Jury Duty, Part 13: The Sentencing

In which I watch the sentencing of two of the convicts

Today is the sentencing for two of the three def…convicts from the trial I’ve droned on about. I decide to take the day off work and go watch the proceedings, for closure or whatever. Maybe curiosity? Probably closure. I am still pretty burned out and fairly depressed from the entire ordeal, so I figure I might as well see it through.

Anyway, I show up 30 minutes before the sentencing is due to occur. I stand around outside the courtroom in a veritable throng of people (compared to the crowds that showed up for the trial anyway).

I run the DA from the trial, and she hugs me and thanks me for coming for some inexplicable reason. No other jurors show up, but I didn’t expect them to.

We are seated (this time I get to sit in the spectator area, rather than up on stage like some kind of circus animal. Hooray). The judge starts off by summarizing the trial and our verdict.

They start off with sentencing for Defendant 2, one of the two minor players in the trial. He gets 50 years to life in prison; assuming no parole in the next 20 years, he’s going to die in prison. I feel ambivalent about that. I’m not a super fan of the felony murder rule, but I’m also not a fan of two people being murdered for no real reason.

After the sentencing, he is lead out of the courtroom. Then Defendant 1 is lead in, and seated. His sentence is two life terms without the possibility of parole. He spends the time making faces and mugging for cameras as the sentence was handed out.

Then, the real fucked up part happens. The families of the victims are allowed to stand at the podium and deliver statements. The statements are pretty heartbreaking, all in all. Forde’s mom reads her statement, which includes mentions of Forde’s now motherless children. Tabron spends the time actually literally laughing at her as she cried.

Any hypothetical pity that I might have had for his sentencing is torpedoed with his laughing. More family statements, and more laughing. It pisses me off.

Once the family is done speaking, Tabron is cuffed and lead out of the room to his destiny; but before he leaves he makes sure to turn and face us, extend both hands and flip us all off, laughing at us.

Fuck that guy.

And with that, the 90 day saga of my first jury duty experience is concluded.


Ex-Felon Gets 50 Years to Life For Home-Invasion Murders

OAKLAND (BCN) — An ex-felon was sentenced today to 50 years to life in state prison for his conviction for two counts of first-degree murder for his role in the fatal shooting of two people during a home invasion robbery in East Oakland two years ago.

In December, jurors found 51-year-old Joseph Silva, 24-year-old Jeffrey Tabron, and 56-year-old Joseph Castro guilty in the shooting deaths of Noe Garcia, 28, of Oakland, and 34-year-old Trisha Forde of Union City at a house at 10730 Apricot St., near Blenheim Street, at about 4 a.m. on March 2, 2013.

In addition to the two murder counts, jurors also convicted Tabron of three special circumstance murder allegations, two for killing Garcia and Forde during a robbery and one for killing Forde during a kidnapping.

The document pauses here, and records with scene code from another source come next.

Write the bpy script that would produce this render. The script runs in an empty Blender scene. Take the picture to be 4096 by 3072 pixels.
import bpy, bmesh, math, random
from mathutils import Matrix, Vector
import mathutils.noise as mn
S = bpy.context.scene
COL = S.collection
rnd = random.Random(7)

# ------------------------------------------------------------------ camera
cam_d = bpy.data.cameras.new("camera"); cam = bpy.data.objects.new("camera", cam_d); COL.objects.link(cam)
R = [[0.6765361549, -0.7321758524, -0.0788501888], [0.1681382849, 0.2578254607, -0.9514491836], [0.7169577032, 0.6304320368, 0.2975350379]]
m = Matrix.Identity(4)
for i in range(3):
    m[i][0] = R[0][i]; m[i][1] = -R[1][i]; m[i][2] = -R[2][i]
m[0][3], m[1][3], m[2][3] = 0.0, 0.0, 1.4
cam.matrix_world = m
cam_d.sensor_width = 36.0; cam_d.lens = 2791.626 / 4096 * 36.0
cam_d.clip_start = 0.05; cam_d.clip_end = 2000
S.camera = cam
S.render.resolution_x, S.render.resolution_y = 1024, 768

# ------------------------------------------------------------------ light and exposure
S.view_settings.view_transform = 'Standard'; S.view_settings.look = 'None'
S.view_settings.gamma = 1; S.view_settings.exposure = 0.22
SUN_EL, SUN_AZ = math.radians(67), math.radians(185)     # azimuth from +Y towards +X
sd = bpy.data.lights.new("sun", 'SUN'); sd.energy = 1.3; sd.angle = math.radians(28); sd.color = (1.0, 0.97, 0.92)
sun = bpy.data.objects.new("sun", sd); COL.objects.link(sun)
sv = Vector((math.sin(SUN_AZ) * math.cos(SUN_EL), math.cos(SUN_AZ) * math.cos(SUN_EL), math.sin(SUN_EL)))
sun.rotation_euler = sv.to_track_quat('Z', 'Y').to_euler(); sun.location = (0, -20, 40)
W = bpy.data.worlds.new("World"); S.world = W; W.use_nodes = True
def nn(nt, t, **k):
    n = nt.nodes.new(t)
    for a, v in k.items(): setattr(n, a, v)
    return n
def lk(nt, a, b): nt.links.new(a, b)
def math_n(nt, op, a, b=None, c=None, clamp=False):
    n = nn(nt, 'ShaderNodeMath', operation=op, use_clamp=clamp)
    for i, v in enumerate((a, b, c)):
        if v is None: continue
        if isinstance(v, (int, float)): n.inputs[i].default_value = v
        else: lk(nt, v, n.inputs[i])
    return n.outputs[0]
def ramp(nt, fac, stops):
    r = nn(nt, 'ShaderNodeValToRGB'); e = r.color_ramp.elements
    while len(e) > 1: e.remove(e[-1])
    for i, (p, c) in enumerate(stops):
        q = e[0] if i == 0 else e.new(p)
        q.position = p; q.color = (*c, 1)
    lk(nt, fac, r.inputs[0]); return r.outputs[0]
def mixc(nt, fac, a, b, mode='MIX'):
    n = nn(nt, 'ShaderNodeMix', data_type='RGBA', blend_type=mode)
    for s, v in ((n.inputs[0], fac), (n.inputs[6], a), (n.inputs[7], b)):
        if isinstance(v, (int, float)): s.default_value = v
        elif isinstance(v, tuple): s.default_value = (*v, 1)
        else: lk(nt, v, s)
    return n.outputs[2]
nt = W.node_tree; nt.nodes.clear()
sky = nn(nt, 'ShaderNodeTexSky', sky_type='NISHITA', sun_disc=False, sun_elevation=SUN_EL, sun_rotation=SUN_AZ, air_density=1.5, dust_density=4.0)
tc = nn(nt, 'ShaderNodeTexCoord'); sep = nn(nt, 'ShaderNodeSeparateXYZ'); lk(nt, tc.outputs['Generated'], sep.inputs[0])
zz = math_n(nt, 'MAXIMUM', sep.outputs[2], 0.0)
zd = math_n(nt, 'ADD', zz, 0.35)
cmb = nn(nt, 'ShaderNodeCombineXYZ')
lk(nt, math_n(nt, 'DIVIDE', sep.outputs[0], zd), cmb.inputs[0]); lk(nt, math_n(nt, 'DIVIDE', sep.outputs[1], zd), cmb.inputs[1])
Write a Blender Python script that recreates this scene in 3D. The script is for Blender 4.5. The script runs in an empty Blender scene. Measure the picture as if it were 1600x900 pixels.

Alameda County Superior Court Judge Allan Hymer, who presided over the case, imposed the term of 50 years to life for Silva at a hearing today. Last Friday, Hymer sentenced Tabron to two terms of life in prison without the possibility of parole and Castro 50 years to life. Tabron and Castro also are ex-convicts.

Prosecutor Georgia Santos said during the trial that the three defendants, plus two other men, went to the house on Apricot Street to steal flat-screen televisions and an Oakland A’s bobblehead and Forde and Garcia were killed because they were witnesses to the home invasion robbery.

Santos said the evidence in the case indicates that Tabron fatally shot Garcia but it’s unclear who killed Forde. But she said all three defendants should be convicted of murder under the felony-murder rule, which holds that if a killing occurs during the commission or attempted commission of a felony the persons responsible for the felony can be found guilty of murder.

Silva gave a statement to Oakland police in September 2013 in which he accepted partial responsibility for the crime and implicated Tabron and Castro, who is Tabron’s uncle. Silva retracted his statement when he testified during the trial for the three defendants.

His attorney, John McDougall, said in his closing argument in December that he believes Silva cracked under tough questioning by police officers, citing the testimony of a psychologist who examined Silva and found that he’s “an insecure, passive and dependent individual” and “has high levels of compliance and suggestibility.”

But Santos told jurors that they should believe Silva’s confession to police because it’s supported by evidence in the case.

Santos said she believes the two other people who joined the three defendants in staging the home invasion robbery were Tabron’s older brother, 27-year-old Jeffrey Tabron, and a man nicknamed “Taco” who is still at large. Jeffrey Tabron, who initially was charged with two counts of murder and had been scheduled to be prosecuted separately later this year, recently pleaded no contest to the lesser charge of voluntary manslaughter and will receive a three-year prison term.

Prosecutors said Silva had two prior felony convictions, Castro had 12 priors, Joseph Tabron had two priors and Jeffrey Tabron had three priors.